DESPITE some hesitation in the South East livestock sector, lamb producers and agents seem mostly upbeat in their support for the proposed sale of Bordertown's Tatiara Meat Company to Swift Australia.
The deal, which is still subject to Australian Competition & Consumer Council approval, followed weeks of speculation about the future of Australia's largest exporter of chilled lamb under its present owners Vion Food Group, based in the Netherlands.
Hopes are that it will be 'business as usual' if the sale proceeds, and that JB Swift's economies of scale as the world's largest meat processor will assist producers to ride-out the high $A and diversify into other export and domestic markets.
The only major concerns are that the sale takes another competitor out of Australia's meat processing industry and that further rationalisation may lead to a monopoly of export lamb processors.
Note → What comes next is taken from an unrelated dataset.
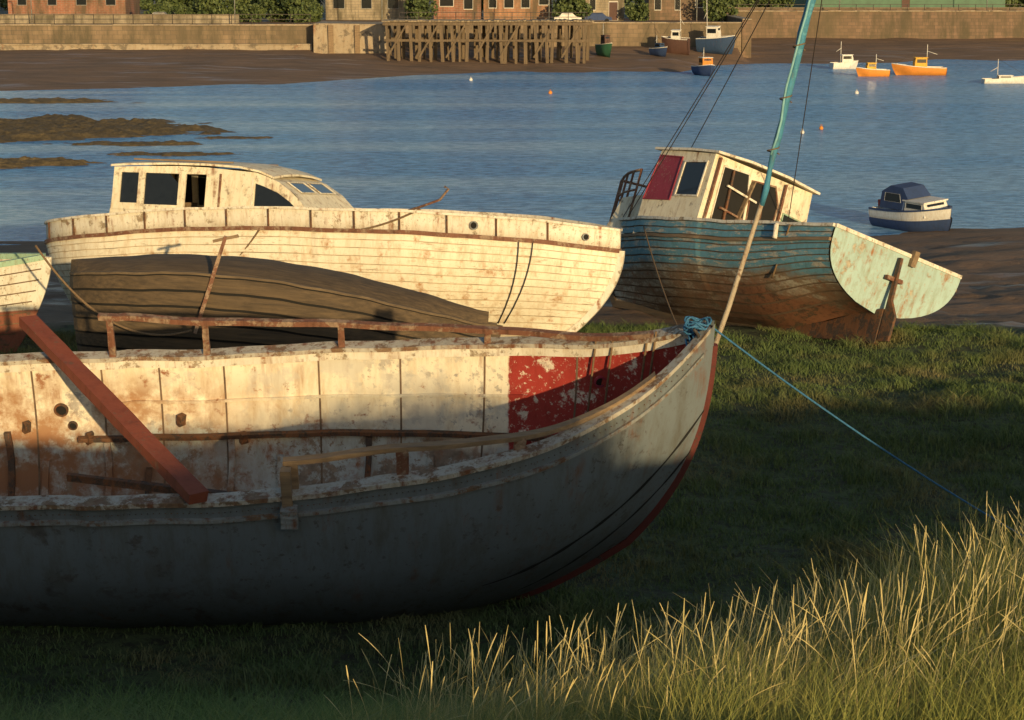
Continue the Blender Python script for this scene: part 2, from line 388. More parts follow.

JB Swift's Australian arm owns 10 processing plants and has a total daily slaughter capacity of 8555 cattle and 24,500 smalls (sheep, pigs and calves), employing a workforce exceeding 7500 people.
Lamb prices sitting above $4 a kilogram for much of the year because of strong demand and a supply shortage are likely to have put considerable financial pressure on TMC, and industry leaders are now calling for producers to grow the nation's sheep flock to more sustainable levels.
But processors also need to send strong price signals along with more forward contracting and deliver more feedback along the supply chain.
SA Lamb Development Team chairman Glen Tilley said a strong and viable processing sector was needed to drive the market and progress the lamb industry.
"We are fortunate in SA to have two strong lamb processing businesses ? Swift would not be looking at a business which they did not see had the potential to grow," he said.
With high ewe-replacement costs and the large monetary outlay to buy-in lambs, there was a need for processors to issue more forward contracts to provide certainty to lamb producers.
"Processors are looking for security of supply, so it is in their interests to contract more," he said.
Producers could not afford to become complacent in these times of high lamb prices, and needed to focus on keeping their cost of production low.
It was really only in the past 12 months that specialist lamb producers had become profitable, with labour, freight, feed and shearing costs all going up.
"If you are producing lambs off grass and straight off their mothers then $3.80/kg is probably good money, but if you are shearing lambs with the extra management you might be looking for $4.20/kg," he said.
Bordertown stud sheep breeder Ian Pfeiffer said the first-class technology in TMC's slaughter and boning rooms would be a strong incentive for Swift to continue operating at Bordertown.
He said local lamb producers would gain an advantage, because Swift would focus on sourcing lambs across South Australia and western Victoria for its Bordertown plant and continue to buy interstate lambs for its other processing facilities.